Extract every entry word for word.

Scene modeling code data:
◆ ◆ ◆ ◆
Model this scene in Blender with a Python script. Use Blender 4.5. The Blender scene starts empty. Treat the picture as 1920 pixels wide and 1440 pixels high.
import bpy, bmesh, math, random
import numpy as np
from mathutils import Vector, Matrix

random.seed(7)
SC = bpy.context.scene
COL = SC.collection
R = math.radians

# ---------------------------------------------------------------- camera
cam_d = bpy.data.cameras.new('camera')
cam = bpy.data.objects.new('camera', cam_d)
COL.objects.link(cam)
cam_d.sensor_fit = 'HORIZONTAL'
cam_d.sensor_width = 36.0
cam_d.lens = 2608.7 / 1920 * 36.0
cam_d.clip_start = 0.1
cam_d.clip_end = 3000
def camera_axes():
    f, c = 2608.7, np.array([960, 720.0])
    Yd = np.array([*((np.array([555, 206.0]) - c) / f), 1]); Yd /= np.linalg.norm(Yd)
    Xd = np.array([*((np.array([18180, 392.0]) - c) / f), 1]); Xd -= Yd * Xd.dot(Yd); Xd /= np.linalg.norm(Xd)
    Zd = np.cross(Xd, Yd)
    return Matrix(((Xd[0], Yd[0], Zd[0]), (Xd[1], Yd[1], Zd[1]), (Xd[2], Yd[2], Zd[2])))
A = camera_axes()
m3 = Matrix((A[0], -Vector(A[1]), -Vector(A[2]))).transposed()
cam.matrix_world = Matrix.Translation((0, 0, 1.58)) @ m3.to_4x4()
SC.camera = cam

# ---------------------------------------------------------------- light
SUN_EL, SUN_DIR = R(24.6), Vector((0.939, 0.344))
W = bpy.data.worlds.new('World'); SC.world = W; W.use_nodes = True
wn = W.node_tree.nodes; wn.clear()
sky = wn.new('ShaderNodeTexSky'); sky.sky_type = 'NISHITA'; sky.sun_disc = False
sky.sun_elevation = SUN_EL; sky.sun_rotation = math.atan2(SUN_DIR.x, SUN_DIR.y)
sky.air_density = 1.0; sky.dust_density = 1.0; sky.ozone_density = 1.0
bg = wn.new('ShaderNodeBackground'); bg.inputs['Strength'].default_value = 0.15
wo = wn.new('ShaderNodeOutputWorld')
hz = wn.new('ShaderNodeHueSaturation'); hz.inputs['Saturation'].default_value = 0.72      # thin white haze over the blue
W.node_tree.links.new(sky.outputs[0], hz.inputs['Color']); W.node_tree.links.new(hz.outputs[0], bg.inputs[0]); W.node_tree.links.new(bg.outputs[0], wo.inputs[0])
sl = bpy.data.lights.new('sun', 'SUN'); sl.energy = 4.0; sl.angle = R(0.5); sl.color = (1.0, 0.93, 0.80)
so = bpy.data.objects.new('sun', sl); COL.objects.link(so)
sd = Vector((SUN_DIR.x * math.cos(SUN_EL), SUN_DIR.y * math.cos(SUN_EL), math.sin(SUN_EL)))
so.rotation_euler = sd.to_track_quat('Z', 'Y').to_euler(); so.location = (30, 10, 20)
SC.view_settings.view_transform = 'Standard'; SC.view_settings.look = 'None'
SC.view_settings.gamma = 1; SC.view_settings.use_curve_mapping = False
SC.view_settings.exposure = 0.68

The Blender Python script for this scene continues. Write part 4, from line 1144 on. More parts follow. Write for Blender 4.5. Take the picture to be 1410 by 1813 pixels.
◆ ◆ ◆ ◆
■ Solution to this exercise ■
Model this scene in Blender with a Python script. Use Blender 4.5. The Blender scene starts empty. Treat the picture as 1920 pixels wide and 1440 pixels high.
import bpy, bmesh, math, random
import numpy as np
from mathutils import Vector, Matrix

random.seed(7)
SC = bpy.context.scene
COL = SC.collection
R = math.radians

# ---------------------------------------------------------------- camera
cam_d = bpy.data.cameras.new('camera')
cam = bpy.data.objects.new('camera', cam_d)
COL.objects.link(cam)
cam_d.sensor_fit = 'HORIZONTAL'
cam_d.sensor_width = 36.0
cam_d.lens = 2608.7 / 1920 * 36.0
cam_d.clip_start = 0.1
cam_d.clip_end = 3000
def camera_axes():
    f, c = 2608.7, np.array([960, 720.0])
    Yd = np.array([*((np.array([555, 206.0]) - c) / f), 1]); Yd /= np.linalg.norm(Yd)
    Xd = np.array([*((np.array([18180, 392.0]) - c) / f), 1]); Xd -= Yd * Xd.dot(Yd); Xd /= np.linalg.norm(Xd)
    Zd = np.cross(Xd, Yd)
    return Matrix(((Xd[0], Yd[0], Zd[0]), (Xd[1], Yd[1], Zd[1]), (Xd[2], Yd[2], Zd[2])))
A = camera_axes()
m3 = Matrix((A[0], -Vector(A[1]), -Vector(A[2]))).transposed()
cam.matrix_world = Matrix.Translation((0, 0, 1.58)) @ m3.to_4x4()
SC.camera = cam

# ---------------------------------------------------------------- light
SUN_EL, SUN_DIR = R(24.6), Vector((0.939, 0.344))
W = bpy.data.worlds.new('World'); SC.world = W; W.use_nodes = True
wn = W.node_tree.nodes; wn.clear()
sky = wn.new('ShaderNodeTexSky'); sky.sky_type = 'NISHITA'; sky.sun_disc = False
sky.sun_elevation = SUN_EL; sky.sun_rotation = math.atan2(SUN_DIR.x, SUN_DIR.y)
sky.air_density = 1.0; sky.dust_density = 1.0; sky.ozone_density = 1.0
bg = wn.new('ShaderNodeBackground'); bg.inputs['Strength'].default_value = 0.15
wo = wn.new('ShaderNodeOutputWorld')
hz = wn.new('ShaderNodeHueSaturation'); hz.inputs['Saturation'].default_value = 0.72      # thin white haze over the blue
W.node_tree.links.new(sky.outputs[0], hz.inputs['Color']); W.node_tree.links.new(hz.outputs[0], bg.inputs[0]); W.node_tree.links.new(bg.outputs[0], wo.inputs[0])
sl = bpy.data.lights.new('sun', 'SUN'); sl.energy = 4.0; sl.angle = R(0.5); sl.color = (1.0, 0.93, 0.80)
so = bpy.data.objects.new('sun', sl); COL.objects.link(so)
sd = Vector((SUN_DIR.x * math.cos(SUN_EL), SUN_DIR.y * math.cos(SUN_EL), math.sin(SUN_EL)))
so.rotation_euler = sd.to_track_quat('Z', 'Y').to_euler(); so.location = (30, 10, 20)
SC.view_settings.view_transform = 'Standard'; SC.view_settings.look = 'None'
SC.view_settings.gamma = 1; SC.view_settings.use_curve_mapping = False
SC.view_settings.exposure = 0.68

The Blender Python script for this scene continues. Write part 4, from line 1144 on. More parts follow. Write for Blender 4.5. Take the picture to be 1410 by 1813 pixels.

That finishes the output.